Chris Valette : Je lui montrerais un de mes films de chevet depuis l’enfance, Le Prince d’Égypte. Parce que c’est magnifique tout simplement… Et ben bravo, avec tout ça, me revoilà plongée dans la BO du film… Je vous jure, on n’a pas idée de faire faire pareil questionnaire à une nostalgique pareille…

Sebastien Guilhermet : Dans les sorties récentes, un film que je conseillerais à un enfant, ce serait Zootopie. Peut être pour son aspect fédérateur et protéiforme : un film aux questionnements rassembleurs et sociaux mais qui par son rythme, son univers coloré et animal puis son esthétique, se veut être un vrai film d’aventure.

Gwennaëlle Masle : L’un des derniers Pixar : Vice-Versa, car je le trouve d’une intelligence émotionnelle assez rare dans ce genre de création.

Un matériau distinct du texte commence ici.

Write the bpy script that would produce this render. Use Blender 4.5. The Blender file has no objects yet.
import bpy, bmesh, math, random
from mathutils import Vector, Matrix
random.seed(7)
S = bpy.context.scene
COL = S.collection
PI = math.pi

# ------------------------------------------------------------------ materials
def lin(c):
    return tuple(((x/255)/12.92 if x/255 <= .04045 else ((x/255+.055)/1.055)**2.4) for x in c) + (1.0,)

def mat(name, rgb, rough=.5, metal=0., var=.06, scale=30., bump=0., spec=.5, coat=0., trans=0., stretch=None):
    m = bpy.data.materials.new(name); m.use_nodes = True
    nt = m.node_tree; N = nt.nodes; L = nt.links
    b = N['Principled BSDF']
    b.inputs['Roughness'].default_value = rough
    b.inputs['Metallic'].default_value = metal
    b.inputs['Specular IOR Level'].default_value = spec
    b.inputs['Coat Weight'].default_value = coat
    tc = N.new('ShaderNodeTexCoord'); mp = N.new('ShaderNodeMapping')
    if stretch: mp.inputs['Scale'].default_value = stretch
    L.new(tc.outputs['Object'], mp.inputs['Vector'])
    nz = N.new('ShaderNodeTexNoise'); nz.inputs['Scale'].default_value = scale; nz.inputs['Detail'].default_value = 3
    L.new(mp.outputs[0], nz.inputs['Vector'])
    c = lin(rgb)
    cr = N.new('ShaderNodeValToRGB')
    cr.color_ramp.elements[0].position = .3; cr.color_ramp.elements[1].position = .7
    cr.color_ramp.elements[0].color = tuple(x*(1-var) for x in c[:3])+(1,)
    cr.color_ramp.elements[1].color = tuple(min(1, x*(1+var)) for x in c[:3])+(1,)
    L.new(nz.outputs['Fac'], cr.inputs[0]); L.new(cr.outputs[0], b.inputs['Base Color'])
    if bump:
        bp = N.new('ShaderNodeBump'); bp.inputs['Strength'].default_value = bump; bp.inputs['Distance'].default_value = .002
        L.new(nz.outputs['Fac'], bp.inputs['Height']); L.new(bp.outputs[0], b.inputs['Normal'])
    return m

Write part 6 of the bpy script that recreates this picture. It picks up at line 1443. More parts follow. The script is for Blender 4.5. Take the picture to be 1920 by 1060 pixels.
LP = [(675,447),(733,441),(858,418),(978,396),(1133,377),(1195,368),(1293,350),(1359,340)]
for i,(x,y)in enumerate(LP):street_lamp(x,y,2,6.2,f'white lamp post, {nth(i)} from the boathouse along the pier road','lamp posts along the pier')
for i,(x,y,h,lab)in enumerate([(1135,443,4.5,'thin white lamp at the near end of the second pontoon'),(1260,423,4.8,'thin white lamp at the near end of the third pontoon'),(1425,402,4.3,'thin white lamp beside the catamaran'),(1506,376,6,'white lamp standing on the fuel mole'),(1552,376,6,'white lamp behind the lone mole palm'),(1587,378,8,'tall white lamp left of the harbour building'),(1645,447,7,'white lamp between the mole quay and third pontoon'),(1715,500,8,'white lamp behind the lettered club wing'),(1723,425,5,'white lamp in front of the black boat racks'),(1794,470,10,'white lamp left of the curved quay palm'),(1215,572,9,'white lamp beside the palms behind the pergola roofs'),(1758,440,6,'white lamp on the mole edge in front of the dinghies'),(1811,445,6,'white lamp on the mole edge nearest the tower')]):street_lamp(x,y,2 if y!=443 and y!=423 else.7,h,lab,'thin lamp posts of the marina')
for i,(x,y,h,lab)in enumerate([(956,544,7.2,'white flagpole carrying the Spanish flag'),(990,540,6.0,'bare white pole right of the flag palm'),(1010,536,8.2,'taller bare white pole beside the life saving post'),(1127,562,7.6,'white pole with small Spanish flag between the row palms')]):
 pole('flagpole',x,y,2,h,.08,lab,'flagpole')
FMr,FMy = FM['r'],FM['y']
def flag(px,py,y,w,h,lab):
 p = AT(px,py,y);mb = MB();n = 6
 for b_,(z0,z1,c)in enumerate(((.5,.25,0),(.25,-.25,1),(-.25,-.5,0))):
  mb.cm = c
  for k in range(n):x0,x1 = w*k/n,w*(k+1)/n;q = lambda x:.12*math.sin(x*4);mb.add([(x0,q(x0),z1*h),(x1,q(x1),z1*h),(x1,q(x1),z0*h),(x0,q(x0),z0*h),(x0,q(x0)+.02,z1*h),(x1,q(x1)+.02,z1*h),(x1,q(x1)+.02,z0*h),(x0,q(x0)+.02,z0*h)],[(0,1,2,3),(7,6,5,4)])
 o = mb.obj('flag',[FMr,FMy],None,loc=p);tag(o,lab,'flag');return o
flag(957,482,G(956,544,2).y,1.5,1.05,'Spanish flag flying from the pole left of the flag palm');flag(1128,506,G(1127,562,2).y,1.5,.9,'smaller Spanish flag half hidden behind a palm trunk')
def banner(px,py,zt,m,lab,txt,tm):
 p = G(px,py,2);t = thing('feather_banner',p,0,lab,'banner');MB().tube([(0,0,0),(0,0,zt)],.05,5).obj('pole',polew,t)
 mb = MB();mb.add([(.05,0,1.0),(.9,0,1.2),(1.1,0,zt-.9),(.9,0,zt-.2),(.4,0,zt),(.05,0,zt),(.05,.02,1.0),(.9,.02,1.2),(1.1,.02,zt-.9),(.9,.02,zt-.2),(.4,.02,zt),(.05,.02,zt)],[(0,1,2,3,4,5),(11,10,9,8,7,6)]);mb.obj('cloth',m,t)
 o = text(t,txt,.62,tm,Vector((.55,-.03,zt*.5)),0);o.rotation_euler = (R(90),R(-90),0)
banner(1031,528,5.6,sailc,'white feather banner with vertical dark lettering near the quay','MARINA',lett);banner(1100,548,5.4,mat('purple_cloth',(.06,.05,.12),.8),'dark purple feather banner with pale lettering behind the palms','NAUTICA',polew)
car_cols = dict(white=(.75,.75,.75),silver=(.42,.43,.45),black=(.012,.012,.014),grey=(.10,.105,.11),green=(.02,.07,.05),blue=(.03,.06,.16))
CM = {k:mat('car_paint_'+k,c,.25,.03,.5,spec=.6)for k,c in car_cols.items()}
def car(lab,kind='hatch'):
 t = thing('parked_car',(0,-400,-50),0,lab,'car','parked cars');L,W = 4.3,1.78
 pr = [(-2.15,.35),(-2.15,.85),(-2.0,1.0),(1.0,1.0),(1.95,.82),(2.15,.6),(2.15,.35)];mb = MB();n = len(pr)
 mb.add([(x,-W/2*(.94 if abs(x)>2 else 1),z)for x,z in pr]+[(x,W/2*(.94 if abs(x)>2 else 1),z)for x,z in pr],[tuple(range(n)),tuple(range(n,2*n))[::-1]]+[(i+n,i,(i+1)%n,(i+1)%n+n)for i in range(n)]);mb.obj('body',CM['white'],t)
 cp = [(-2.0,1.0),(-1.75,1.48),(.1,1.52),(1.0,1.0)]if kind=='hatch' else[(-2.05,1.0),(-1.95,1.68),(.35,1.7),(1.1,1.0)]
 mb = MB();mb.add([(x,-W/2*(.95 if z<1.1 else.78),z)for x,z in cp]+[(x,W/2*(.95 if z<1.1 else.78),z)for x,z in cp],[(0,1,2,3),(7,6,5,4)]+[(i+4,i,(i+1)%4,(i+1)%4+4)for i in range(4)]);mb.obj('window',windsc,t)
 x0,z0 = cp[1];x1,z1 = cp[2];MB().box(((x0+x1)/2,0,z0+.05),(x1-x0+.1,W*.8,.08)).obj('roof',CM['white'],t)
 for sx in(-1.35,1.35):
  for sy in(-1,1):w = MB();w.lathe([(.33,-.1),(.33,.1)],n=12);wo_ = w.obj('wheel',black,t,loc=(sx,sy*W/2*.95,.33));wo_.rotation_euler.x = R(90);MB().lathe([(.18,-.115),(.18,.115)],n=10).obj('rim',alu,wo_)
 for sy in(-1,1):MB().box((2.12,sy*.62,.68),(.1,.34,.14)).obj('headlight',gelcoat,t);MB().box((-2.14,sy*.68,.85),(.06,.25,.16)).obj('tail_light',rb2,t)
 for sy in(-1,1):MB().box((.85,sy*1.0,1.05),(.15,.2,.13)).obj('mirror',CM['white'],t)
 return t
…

C’est le film qui permet de mieux s’appréhender et de mieux connaître le fonctionnement de ses émotions, par des schémas et des métaphores de notre monde intérieur, je pense que le film peut beaucoup aider à se cerner et quoi de mieux à cet âge que de se connaître un peu plus tout en passant un bon moment ?

Chloé Margueritte : Même s’il va être compliqué à trouver, je dirais Tout contre Léo de Christophe Honoré, déjà parce que j’adore ce réalisateur, mais aussi parce que c’est un film adressé aux enfants qui ne les prend pas pour des cruches. Il est sale par moment, froid, violent, indiscret. C’est un film qui regarde en face les yeux d’un enfant qui sait, mais qui lui dit aussi que la vie est une succession d’états dans lesquels il va devoir apprendre à grandir.